**Exercise instructions**
Print word for word the first line of the listing below and every line after it, through the line with "COL = sc.collection". Leave out the pictures and the rest.

※

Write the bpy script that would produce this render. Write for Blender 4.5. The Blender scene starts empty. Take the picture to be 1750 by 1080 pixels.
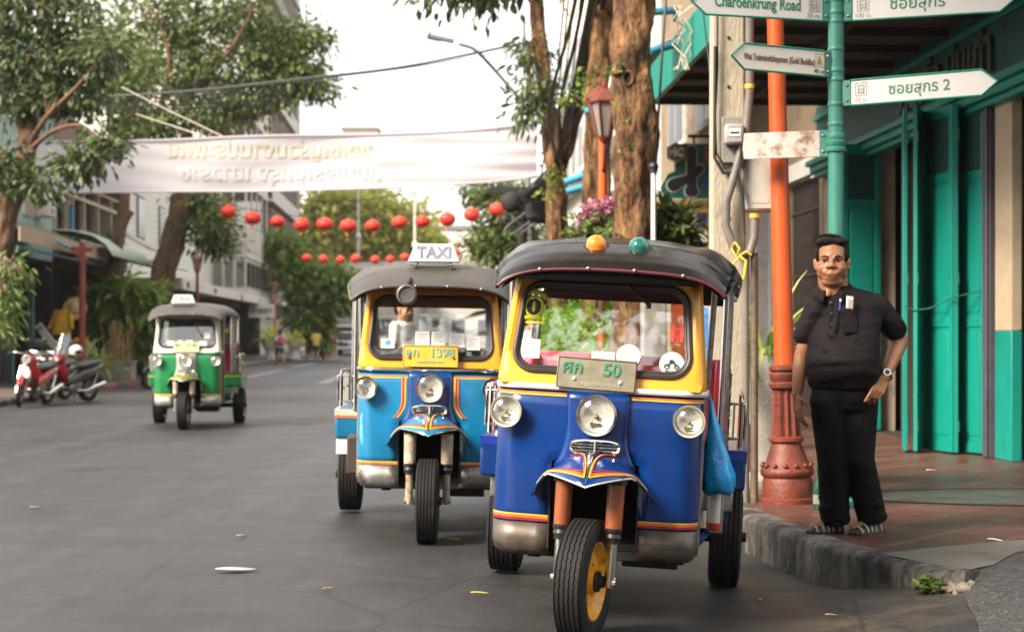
import bpy, math, random
import numpy as np
from mathutils import Vector, Matrix, Euler

random.seed(7); np.random.seed(7)
R = math.radians
sc = bpy.context.scene
COL = sc.collection

# ------------------------------------------------------------------ camera
EYE = 1.24
cam = bpy.data.cameras.new('camera')
cam.lens = 2900 / 1750 * 36.0
cam.sensor_width = 36.0
cam.shift_y = 37 / 1750
cam.clip_start = 0.1
cam.clip_end = 2000
cam.dof.use_dof = True
cam.dof.focus_distance = 7.4
cam.dof.aperture_fstop = 3.6
cam_o = bpy.data.objects.new('camera', cam)
cam_o.location = (0, 0, EYE)
cam_o.rotation_euler = (R(90), 0, 0)
COL.objects.link(cam_o)
sc.camera = cam_o

# ------------------------------------------------------------------ sky, sun, exposure
SUN_DIR = Vector((-0.62, -0.48, 0.62)).normalized()      # towards the sun: left of the street, behind the viewer
wd = bpy.data.worlds.new('World'); sc.world = wd; wd.use_nodes = True
wn = wd.node_tree.nodes; wl = wd.node_tree.links
bg = wn['Background']
sky = wn.new('ShaderNodeTexSky'); sky.sky_type = 'NISHITA'; sky.sun_disc = False
sky.sun_elevation = math.asin(SUN_DIR.z); sky.sun_rotation = math.atan2(SUN_DIR.x, SUN_DIR.y)
sky.dust_density = 5; sky.air_density = 1.2
wmix = wn.new('ShaderNodeMixRGB'); wmix.inputs[0].default_value = 0.85
wmix.inputs[2].default_value = (7.45, 7.3, 7.3, 1)        # thin bright cloud over the whole sky
wl.new(sky.outputs[0], wmix.inputs[1]); wl.new(wmix.outputs[0], bg.inputs[0])
bg.inputs[1].default_value = 0.095
sun = bpy.data.lights.new('sun', 'SUN'); sun.energy = 3.9; sun.angle = R(22); sun.color = (1.0, 0.87, 0.72)
sun_o = bpy.data.objects.new('sun', sun); sun_o.rotation_euler = SUN_DIR.to_track_quat('Z', 'Y').to_euler()
sun_o.location = (-30, -10, 40); COL.objects.link(sun_o)
sc.view_settings.view_transform = 'Standard'; sc.view_settings.look = 'None'
sc.view_settings.exposure = 1.5; sc.view_settings.gamma = 1
sc.cycles.use_denoising = True
sc.cycles.max_bounces = 8; sc.cycles.transparent_max_bounces = 24
sc.cycles.caustics_reflective = False; sc.cycles.caustics_refractive = False

# ------------------------------------------------------------------ materials
def lin(h):
    h = h.lstrip('#')
    v = [int(h[i:i + 2], 16) / 255 for i in (0, 2, 4)]
    return tuple((c / 12.92 if c <= .04045 else ((c + .055) / 1.055) ** 2.4) for c in v)
MATS = {}
def mat(name, col, rough=.5, metal=0., var=.18, scale=5., bump=0., bscale=60., dirt=None, dcov=.5, dscale=3., coat=0., spec=.5, rvar=0., stretch=None, emit=0):
    if name in MATS: return MATS[name]
    if isinstance(col, str): col = lin(col)
    m = bpy.data.materials.new(name); m.use_nodes = True; MATS[name] = m
    nt = m.node_tree; N = nt.nodes; L = nt.links; p = N['Principled BSDF']
    p.inputs['Roughness'].default_value = rough; p.inputs['Metallic'].default_value = metal
    p.inputs['Coat Weight'].default_value = coat; p.inputs['Coat Roughness'].default_value = .06
    p.inputs['Specular IOR Level'].default_value = spec
    tc = N.new('ShaderNodeTexCoord'); src = tc.outputs['Object']
    if stretch:
        mp = N.new('ShaderNodeMapping'); mp.inputs['Scale'].default_value = stretch
        L.new(src, mp.inputs[0]); src = mp.outputs[0]
    nz = N.new('ShaderNodeTexNoise'); nz.inputs['Scale'].default_value = scale; nz.inputs['Detail'].default_value = 6; nz.inputs['Roughness'].default_value = .65
    L.new(src, nz.inputs['Vector'])
    cr = N.new('ShaderNodeValToRGB')
    cr.color_ramp.elements[0].position = .3; cr.color_ramp.elements[1].position = .7
    cr.color_ramp.elements[0].color = tuple(max(0, c * (1 - var)) for c in col) + (1,)
    cr.color_ramp.elements[1].color = tuple(min(1, c * (1 + var)) for c in col) + (1,)
    L.new(nz.outputs[0], cr.inputs[0]); out = cr.outputs[0]
    if dirt is not None:
        if isinstance(dirt, str): dirt = lin(dirt)
        n2 = N.new('ShaderNodeTexNoise'); n2.inputs['Scale'].default_value = dscale; n2.inputs['Detail'].default_value = 9; n2.inputs['Roughness'].default_value = .7
        L.new(src, n2.inputs['Vector'])
        c2 = N.new('ShaderNodeValToRGB'); c2.color_ramp.elements[0].position = 1 - dcov - .06; c2.color_ramp.elements[1].position = 1 - dcov + .1
        L.new(n2.outputs[0], c2.inputs[0])
        mx = N.new('ShaderNodeMixRGB'); mx.inputs[2].default_value = dirt + (1,)
        L.new(c2.outputs[0], mx.inputs[0]); L.new(out, mx.inputs[1]); out = mx.outputs[0]
    L.new(out, p.inputs['Base Color'])
    if emit:
        L.new(out, p.inputs['Emission Color']); p.inputs['Emission Strength'].default_value = emit
    if rvar:
        mr = N.new('ShaderNodeMapRange'); mr.inputs['To Min'].default_value = max(.02, rough - rvar); mr.inputs['To Max'].default_value = min(1, rough + rvar)
        mr.inputs['From Min'].default_value = .3; mr.inputs['From Max'].default_value = .7
        n3 = N.new('ShaderNodeTexNoise'); n3.inputs['Scale'].default_value = scale * 1.7; n3.inputs['Detail'].default_value = 7
        L.new(src, n3.inputs['Vector']); L.new(n3.outputs[0], mr.inputs['Value']); L.new(mr.outputs[0], p.inputs['Roughness'])
    if bump:
        bn = N.new('ShaderNodeTexNoise'); bn.inputs['Scale'].default_value = bscale; bn.inputs['Detail'].default_value = 8
        L.new(src, bn.inputs['Vector'])
        bp = N.new('ShaderNodeBump'); bp.inputs['Strength'].default_value = min(1, bump); bp.inputs['Distance'].default_value = .02 if bump <= 1 else .02 * bump
        L.new(bn.outputs[0], bp.inputs['Height']); L.new(bp.outputs[0], p.inputs['Normal'])
    return m

def leafmat(name, c1, c2, trans=.35, rough=.45):
    if name in MATS: return MATS[name]
    if isinstance(c1, str): c1 = lin(c1)
    if isinstance(c2, str): c2 = lin(c2)
    m = bpy.data.materials.new(name); m.use_nodes = True; MATS[name] = m
    nt = m.node_tree; N = nt.nodes; L = nt.links; p = N['Principled BSDF']
    g = N.new('ShaderNodeNewGeometry'); cr = N.new('ShaderNodeValToRGB')
    cr.color_ramp.elements[0].color = c1 + (1,); cr.color_ramp.elements[1].color = c2 + (1,)
    L.new(g.outputs['Random Per Island'], cr.inputs[0]); L.new(cr.outputs[0], p.inputs['Base Color'])
    p.inputs['Roughness'].default_value = rough
    tr = N.new('ShaderNodeBsdfTranslucent'); L.new(cr.outputs[0], tr.inputs[0])
    mx = N.new('ShaderNodeMixShader'); mx.inputs[0].default_value = trans
    L.new(p.outputs[0], mx.inputs[1]); L.new(tr.outputs[0], mx.inputs[2]); L.new(mx.outputs[0], N['Material Output'].inputs[0])
    return m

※

**Written solution**
Write the bpy script that would produce this render. Write for Blender 4.5. The Blender scene starts empty. Take the picture to be 1750 by 1080 pixels.
import bpy, math, random
import numpy as np
from mathutils import Vector, Matrix, Euler

random.seed(7); np.random.seed(7)
R = math.radians
sc = bpy.context.scene
COL = sc.collection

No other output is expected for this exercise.